**The exercise**. Copy all of the material word for word, except for the pictures.

**Collected data**.
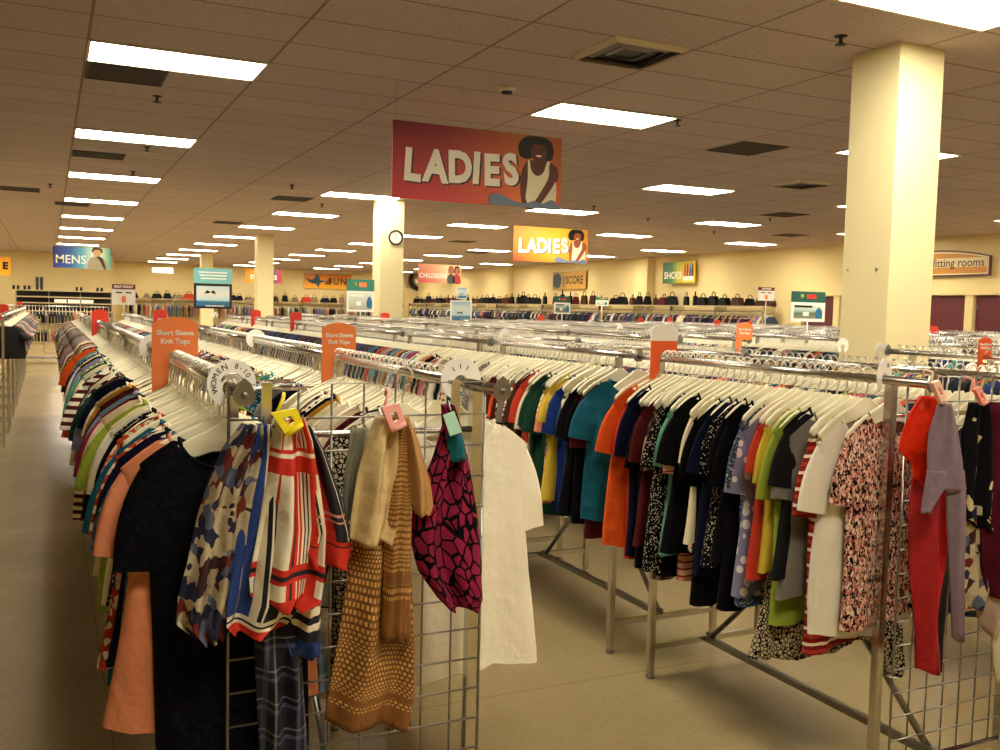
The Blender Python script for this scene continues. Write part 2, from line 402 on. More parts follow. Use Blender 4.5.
def tee_parts(hs=.218, hem=.70, bw=.225, sl=.2, a0=50, a1=82, fold=.012, seed=1, th=.022, sleeve=True, flare=0., neck=.112, ndep=.075):
    """closed cloth shells: torso, sleeves, neck band; origin at the rail, hanging down -Z, front faces -Y"""
    rr = random.Random(seed); ph = [rr.uniform(0, 6.28) for _ in range(6)]
    n = 32; L = 12; m = MB(); vs = []
    sh0 = -.122
    def shoulder(x, front):
        ax = abs(x)
        if ax < neck:
            d = ndep if front else .025
            return sh0-d*math.sqrt(max(0, 1-(ax/neck)**2))
        return sh0-(ax-neck)*.56-((ax-neck)**2)*1.4
    for k in range(L+1):
        s = k/L
        w = hs if s == 0 else (hs*(1-.10*min(1, s/.15)) if s < .3 else hs*.9+(bw+flare*s-hs*.9)*(s-.3)/.7)
        w = max(w, hs*.88)
        for i in range(n):
            a = 2*PI*i/n; cx_, sy = math.cos(a), math.sin(a)
            x = w*(abs(cx_)**.75)*(1 if cx_ > 0 else -1)
            front = sy < 0
            zs = shoulder(x, front); z = zs*(1-s)-hem*s - (.012*math.sin(3*x/w+ph[0])*s)
            t = (.015+(th-.008)*min(1, s*3))*abs(sy)**.5
            f = fold*s*(math.sin(x*38+ph[1])+.6*math.sin(x*71+ph[2]+s*2))+.004*math.sin(x*90+s*14+ph[5])*(1-s)*s*4*.5
            vs.append((x+.012*s*math.sin(ph[3]+s*3), (-t if front else t)*(1 if abs(sy) > 1e-6 else 0)+f, z))
    fs = []
    for k in range(L):
        for i in range(n): fs.append((k*n+i, k*n+(i+1) % n, (k+1)*n+(i+1) % n, (k+1)*n+i))
    m.add(vs, fs, True); torso = m.mesh('torso', FAB)
    sleeves = []
    if sleeve:
        for sx in (1, -1):
            m = MB(); vs = []; K = 8; n2 = 14
            tipx, tipz = hs-.012, shoulder(hs-.012, False)-.001
            x, z = tipx, tipz
            for k in range(K+1):
                s = k/K; al = math.radians(a0+(a1-a0)*min(1, s*1.4))
                hw = .098-.016*s if sl < .35 else .095-.045*s
                nx, nz = -math.sin(al), -math.cos(al)
                cx2, cz2 = x+nx*hw, z+nz*hw
                for i in range(n2):
                    a = 2*PI*i/n2
                    e = (.008+.014*min(1, s*2))
                    o_ = hw*math.cos(a); yy = e*math.sin(a)+.006*s*math.sin(o_*60+ph[4])
                    vs.append((sx*(cx2-nx*o_), yy, cz2-nz*o_))
                x += math.cos(al)*sl/K; z -= math.sin(al)*sl/K
            fs = [(k*n2+i, k*n2+(i+1) % n2, (k+1)*n2+(i+1) % n2, (k+1)*n2+i) for k in range(K) for i in range(n2)]
            m.add(vs, fs, True); sleeves.append(m.mesh('sleeve', FAB))
    # neck band
    m = MB(); pts = []
    for i in range(22):
        a = 2*PI*i/22; x = neck*math.cos(a)*1.0; fr = math.sin(a) < 0
        pts.append((x*1.01, .0155*(1 if math.sin(a) > 0 else -1)*abs(math.sin(a))**.5, shoulder(x*.999, fr)+.001))
    m.tube(pts, .0045, 5, close=True); band = m.mesh('neckband', FAB)
    m = MB().box((-.02, .0, sh0-.065), (.02, .003, sh0-.028)); lab = m.mesh('neck_label', white_ink)
    return torso, sleeves, band, lab
VAR = {}
def variant(key, **k): VAR[key] = tee_parts(**k)
variant('a', seed=1); variant('b', hem=.66, seed=2, a0=54, a1=84, sl=.19); variant('c', hem=.77, seed=3, sl=.22, a0=46, a1=80, bw=.23)
variant('d', hem=.70, seed=4, sl=.16, a0=52, a1=76, fold=.012); variant('e', hem=.80, seed=5, sl=.23, a0=55, a1=84, bw=.21, fold=.014)
variant('tank', hem=.68, seed=6, hs=.15, sleeve=False, bw=.2, neck=.09, ndep=.12); variant('tank2', hem=.86, seed=7, hs=.16, sleeve=False, bw=.21, flare=.04, fold=.014)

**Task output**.
The Blender Python script for this scene continues. Write part 2, from line 402 on. More parts follow. Use Blender 4.5.
def tee_parts(hs=.218, hem=.70, bw=.225, sl=.2, a0=50, a1=82, fold=.012, seed=1, th=.022, sleeve=True, flare=0., neck=.112, ndep=.075):
    """closed cloth shells: torso, sleeves, neck band; origin at the rail, hanging down -Z, front faces -Y"""
    rr = random.Random(seed); ph = [rr.uniform(0, 6.28) for _ in range(6)]
    n = 32; L = 12; m = MB(); vs = []
    sh0 = -.122
    def shoulder(x, front):
        ax = abs(x)
        if ax < neck:
            d = ndep if front else .025
            return sh0-d*math.sqrt(max(0, 1-(ax/neck)**2))
        return sh0-(ax-neck)*.56-((ax-neck)**2)*1.4
    for k in range(L+1):
        s = k/L
        w = hs if s == 0 else (hs*(1-.10*min(1, s/.15)) if s < .3 else hs*.9+(bw+flare*s-hs*.9)*(s-.3)/.7)
        w = max(w, hs*.88)
        for i in range(n):
            a = 2*PI*i/n; cx_, sy = math.cos(a), math.sin(a)
            x = w*(abs(cx_)**.75)*(1 if cx_ > 0 else -1)
            front = sy < 0
            zs = shoulder(x, front); z = zs*(1-s)-hem*s - (.012*math.sin(3*x/w+ph[0])*s)
            t = (.015+(th-.008)*min(1, s*3))*abs(sy)**.5
            f = fold*s*(math.sin(x*38+ph[1])+.6*math.sin(x*71+ph[2]+s*2))+.004*math.sin(x*90+s*14+ph[5])*(1-s)*s*4*.5
            vs.append((x+.012*s*math.sin(ph[3]+s*3), (-t if front else t)*(1 if abs(sy) > 1e-6 else 0)+f, z))
    fs = []
    for k in range(L):
        for i in range(n): fs.append((k*n+i, k*n+(i+1) % n, (k+1)*n+(i+1) % n, (k+1)*n+i))
    m.add(vs, fs, True); torso = m.mesh('torso', FAB)
    sleeves = []
    if sleeve:
        for sx in (1, -1):
            m = MB(); vs = []; K = 8; n2 = 14
            tipx, tipz = hs-.012, shoulder(hs-.012, False)-.001
            x, z = tipx, tipz
            for k in range(K+1):
                s = k/K; al = math.radians(a0+(a1-a0)*min(1, s*1.4))
                hw = .098-.016*s if sl < .35 else .095-.045*s
                nx, nz = -math.sin(al), -math.cos(al)
                cx2, cz2 = x+nx*hw, z+nz*hw
                for i in range(n2):
                    a = 2*PI*i/n2
                    e = (.008+.014*min(1, s*2))
                    o_ = hw*math.cos(a); yy = e*math.sin(a)+.006*s*math.sin(o_*60+ph[4])
                    vs.append((sx*(cx2-nx*o_), yy, cz2-nz*o_))
                x += math.cos(al)*sl/K; z -= math.sin(al)*sl/K
            fs = [(k*n2+i, k*n2+(i+1) % n2, (k+1)*n2+(i+1) % n2, (k+1)*n2+i) for k in range(K) for i in range(n2)]
            m.add(vs, fs, True); sleeves.append(m.mesh('sleeve', FAB))
    # neck band
    m = MB(); pts = []
    for i in range(22):
        a = 2*PI*i/22; x = neck*math.cos(a)*1.0; fr = math.sin(a) < 0
        pts.append((x*1.01, .0155*(1 if math.sin(a) > 0 else -1)*abs(math.sin(a))**.5, shoulder(x*.999, fr)+.001))
    m.tube(pts, .0045, 5, close=True); band = m.mesh('neckband', FAB)
    m = MB().box((-.02, .0, sh0-.065), (.02, .003, sh0-.028)); lab = m.mesh('neck_label', white_ink)
    return torso, sleeves, band, lab
VAR = {}
def variant(key, **k): VAR[key] = tee_parts(**k)
variant('a', seed=1); variant('b', hem=.66, seed=2, a0=54, a1=84, sl=.19); variant('c', hem=.77, seed=3, sl=.22, a0=46, a1=80, bw=.23)
variant('d', hem=.70, seed=4, sl=.16, a0=52, a1=76, fold=.012); variant('e', hem=.80, seed=5, sl=.23, a0=55, a1=84, bw=.21, fold=.014)
variant('tank', hem=.68, seed=6, hs=.15, sleeve=False, bw=.2, neck=.09, ndep=.12); variant('tank2', hem=.86, seed=7, hs=.16, sleeve=False, bw=.21, flare=.04, fold=.014)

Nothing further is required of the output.